## Given information
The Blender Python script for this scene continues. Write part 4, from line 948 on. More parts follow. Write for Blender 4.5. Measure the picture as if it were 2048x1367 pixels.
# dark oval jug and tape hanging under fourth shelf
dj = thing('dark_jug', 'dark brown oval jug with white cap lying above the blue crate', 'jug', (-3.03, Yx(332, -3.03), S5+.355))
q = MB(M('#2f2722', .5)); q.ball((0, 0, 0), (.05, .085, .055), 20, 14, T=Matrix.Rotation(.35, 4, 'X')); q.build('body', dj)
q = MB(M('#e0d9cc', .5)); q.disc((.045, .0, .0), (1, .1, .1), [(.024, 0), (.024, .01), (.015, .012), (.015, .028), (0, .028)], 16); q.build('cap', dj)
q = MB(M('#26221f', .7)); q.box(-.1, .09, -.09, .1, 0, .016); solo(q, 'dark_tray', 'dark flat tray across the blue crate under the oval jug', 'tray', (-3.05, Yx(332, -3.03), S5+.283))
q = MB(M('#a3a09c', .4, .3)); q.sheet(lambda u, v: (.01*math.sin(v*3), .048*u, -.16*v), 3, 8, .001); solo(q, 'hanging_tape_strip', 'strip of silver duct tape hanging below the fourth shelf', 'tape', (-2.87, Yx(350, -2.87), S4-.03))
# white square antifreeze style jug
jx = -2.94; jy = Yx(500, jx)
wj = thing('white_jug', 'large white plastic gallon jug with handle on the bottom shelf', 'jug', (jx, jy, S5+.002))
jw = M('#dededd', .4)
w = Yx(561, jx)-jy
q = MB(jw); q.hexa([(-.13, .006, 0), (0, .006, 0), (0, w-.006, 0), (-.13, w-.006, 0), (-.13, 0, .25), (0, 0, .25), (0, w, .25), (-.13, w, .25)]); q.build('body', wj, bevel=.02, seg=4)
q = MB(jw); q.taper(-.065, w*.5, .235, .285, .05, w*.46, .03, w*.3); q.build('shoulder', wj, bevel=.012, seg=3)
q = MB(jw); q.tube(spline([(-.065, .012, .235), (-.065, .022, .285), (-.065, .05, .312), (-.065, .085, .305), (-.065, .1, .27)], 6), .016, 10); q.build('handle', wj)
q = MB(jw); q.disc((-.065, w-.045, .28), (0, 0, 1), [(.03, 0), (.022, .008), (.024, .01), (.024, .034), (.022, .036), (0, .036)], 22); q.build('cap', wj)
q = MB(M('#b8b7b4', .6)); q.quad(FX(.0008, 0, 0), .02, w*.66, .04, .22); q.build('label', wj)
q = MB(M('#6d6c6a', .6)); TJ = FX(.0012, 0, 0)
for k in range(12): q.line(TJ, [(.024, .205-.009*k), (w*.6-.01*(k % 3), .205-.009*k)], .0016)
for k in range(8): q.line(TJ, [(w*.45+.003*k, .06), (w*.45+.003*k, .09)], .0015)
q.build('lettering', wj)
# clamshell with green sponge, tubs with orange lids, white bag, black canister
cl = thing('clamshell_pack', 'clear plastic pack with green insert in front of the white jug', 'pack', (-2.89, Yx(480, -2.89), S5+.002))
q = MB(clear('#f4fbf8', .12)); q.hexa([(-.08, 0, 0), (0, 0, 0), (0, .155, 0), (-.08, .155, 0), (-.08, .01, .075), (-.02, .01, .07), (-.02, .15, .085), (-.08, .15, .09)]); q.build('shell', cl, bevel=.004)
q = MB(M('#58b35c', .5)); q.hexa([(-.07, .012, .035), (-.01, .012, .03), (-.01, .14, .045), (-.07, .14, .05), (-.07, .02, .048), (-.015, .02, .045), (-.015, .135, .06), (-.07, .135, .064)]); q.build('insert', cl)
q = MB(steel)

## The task
Retype all of the material above with every character intact.

## Answer below
The Blender Python script for this scene continues. Write part 4, from line 948 on. More parts follow. Write for Blender 4.5. Measure the picture as if it were 2048x1367 pixels.
# dark oval jug and tape hanging under fourth shelf
dj = thing('dark_jug', 'dark brown oval jug with white cap lying above the blue crate', 'jug', (-3.03, Yx(332, -3.03), S5+.355))
q = MB(M('#2f2722', .5)); q.ball((0, 0, 0), (.05, .085, .055), 20, 14, T=Matrix.Rotation(.35, 4, 'X')); q.build('body', dj)
q = MB(M('#e0d9cc', .5)); q.disc((.045, .0, .0), (1, .1, .1), [(.024, 0), (.024, .01), (.015, .012), (.015, .028), (0, .028)], 16); q.build('cap', dj)
q = MB(M('#26221f', .7)); q.box(-.1, .09, -.09, .1, 0, .016); solo(q, 'dark_tray', 'dark flat tray across the blue crate under the oval jug', 'tray', (-3.05, Yx(332, -3.03), S5+.283))
q = MB(M('#a3a09c', .4, .3)); q.sheet(lambda u, v: (.01*math.sin(v*3), .048*u, -.16*v), 3, 8, .001); solo(q, 'hanging_tape_strip', 'strip of silver duct tape hanging below the fourth shelf', 'tape', (-2.87, Yx(350, -2.87), S4-.03))
# white square antifreeze style jug
jx = -2.94; jy = Yx(500, jx)
wj = thing('white_jug', 'large white plastic gallon jug with handle on the bottom shelf', 'jug', (jx, jy, S5+.002))
jw = M('#dededd', .4)
w = Yx(561, jx)-jy
q = MB(jw); q.hexa([(-.13, .006, 0), (0, .006, 0), (0, w-.006, 0), (-.13, w-.006, 0), (-.13, 0, .25), (0, 0, .25), (0, w, .25), (-.13, w, .25)]); q.build('body', wj, bevel=.02, seg=4)
q = MB(jw); q.taper(-.065, w*.5, .235, .285, .05, w*.46, .03, w*.3); q.build('shoulder', wj, bevel=.012, seg=3)
q = MB(jw); q.tube(spline([(-.065, .012, .235), (-.065, .022, .285), (-.065, .05, .312), (-.065, .085, .305), (-.065, .1, .27)], 6), .016, 10); q.build('handle', wj)
q = MB(jw); q.disc((-.065, w-.045, .28), (0, 0, 1), [(.03, 0), (.022, .008), (.024, .01), (.024, .034), (.022, .036), (0, .036)], 22); q.build('cap', wj)
q = MB(M('#b8b7b4', .6)); q.quad(FX(.0008, 0, 0), .02, w*.66, .04, .22); q.build('label', wj)
q = MB(M('#6d6c6a', .6)); TJ = FX(.0012, 0, 0)
for k in range(12): q.line(TJ, [(.024, .205-.009*k), (w*.6-.01*(k % 3), .205-.009*k)], .0016)
for k in range(8): q.line(TJ, [(w*.45+.003*k, .06), (w*.45+.003*k, .09)], .0015)
q.build('lettering', wj)
# clamshell with green sponge, tubs with orange lids, white bag, black canister
cl = thing('clamshell_pack', 'clear plastic pack with green insert in front of the white jug', 'pack', (-2.89, Yx(480, -2.89), S5+.002))
q = MB(clear('#f4fbf8', .12)); q.hexa([(-.08, 0, 0), (0, 0, 0), (0, .155, 0), (-.08, .155, 0), (-.08, .01, .075), (-.02, .01, .07), (-.02, .15, .085), (-.08, .15, .09)]); q.build('shell', cl, bevel=.004)
q = MB(M('#58b35c', .5)); q.hexa([(-.07, .012, .035), (-.01, .012, .03), (-.01, .14, .045), (-.07, .14, .05), (-.07, .02, .048), (-.015, .02, .045), (-.015, .135, .06), (-.07, .135, .064)]); q.build('insert', cl)
q = MB(steel)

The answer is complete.